The campaign used a variety of nonviolent methods of confrontation, including sit-ins, kneel-ins at local churches, and a march to the county building to mark the beginning of a drive to register voters. The City, however, obtained an injunction barring all such protests. Convinced that the order was unconstitutional, the campaign defied it and prepared for mass arrests of its supporters. King elected to be among those arrested on April 12, 1963.
While in jail, King wrote his famous (April 16) Letter from Birmingham Jail on the margins of a newspaper, since he had not been allowed any writing paper while held in solitary confinement by jail authorities. Supporters pressured the Kennedy administration to intervene to obtain his release or better conditions. King eventually was allowed to call his wife, who was recuperating at home after the birth of their fourth child, and was released on April 19.
The campaign, however, was faltering at this time, as the movement was running out of demonstrators willing to risk arrest. SCLC organizers came up with a bold and controversial alternative, calling on high school students to take part in the demonstrators. When more than a thousand students left school on May 2 to join the demonstrations, more than six hundred ended up in jail, this was newsworthy but with this first encounter the police acted with restraint. On the next day however another thousand students gathered at the church and Bull Connor unleashed police dogs on them, then turned the city's fire hoses, set at a level that would peel bark off a tree or separate bricks from mortar, on the children. Television cameras broadcast the scenes of fire hoses knocking down schoolchildren and dogs attacking individual demonstrators, with no means of protecting themselves, to the nation.

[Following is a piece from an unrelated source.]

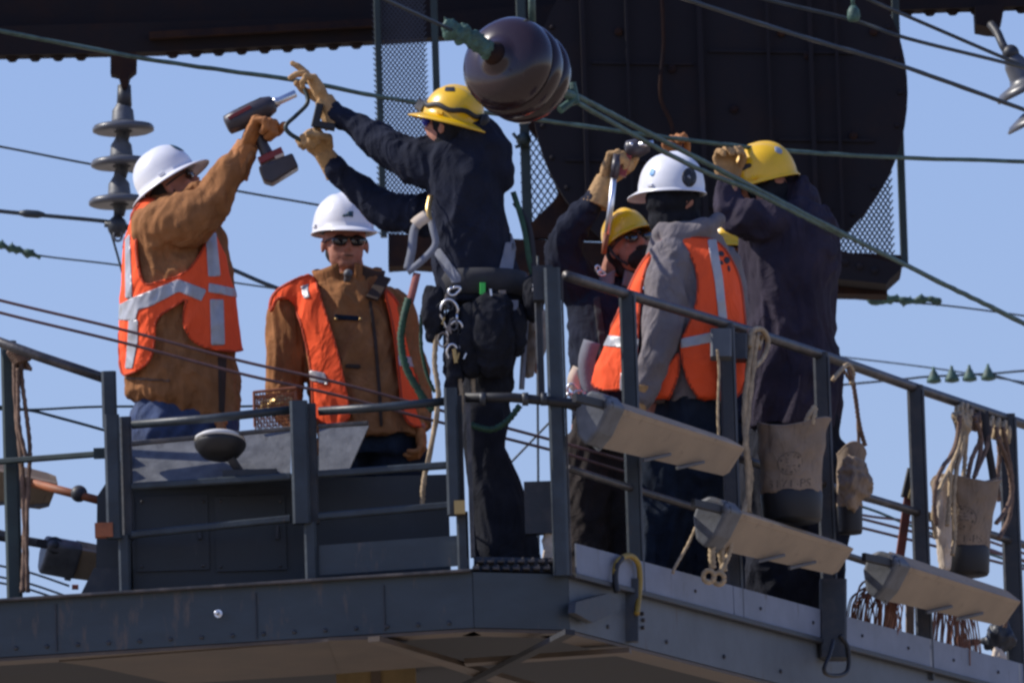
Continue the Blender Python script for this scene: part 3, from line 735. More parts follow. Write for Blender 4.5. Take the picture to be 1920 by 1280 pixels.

Widespread public outrage forced the Kennedy administration to intervene more forcefully in the negotiations between the white business community and the SCLC. On May 10, the parties announced an agreement to desegregate the lunch counters and other public accommodations downtown, to create a committee to eliminate discriminatory hiring practices, to arrange for the release of jailed protesters, and to establish regular means of communication between black and white leaders.
Not everyone in the black community approved of the agreement—Fred Shuttlesworth was particularly critical, since he had accumulated a great deal of skepticism about the good faith of Birmingham's power structure from his experience in dealing with them. The reaction from parts of the white community was even more violent. The Gaston Motel, which housed the SCLC's unofficial headquarters, was bombed, as was the home of King's brother, the Reverend A. D. King. Kennedy prepared to federalize the Alabama National Guard, but did not follow through. Four months later, on September 15, Ku Klux Klan members bombed the Sixteenth Street Baptist Church in Birmingham, killing four young girls.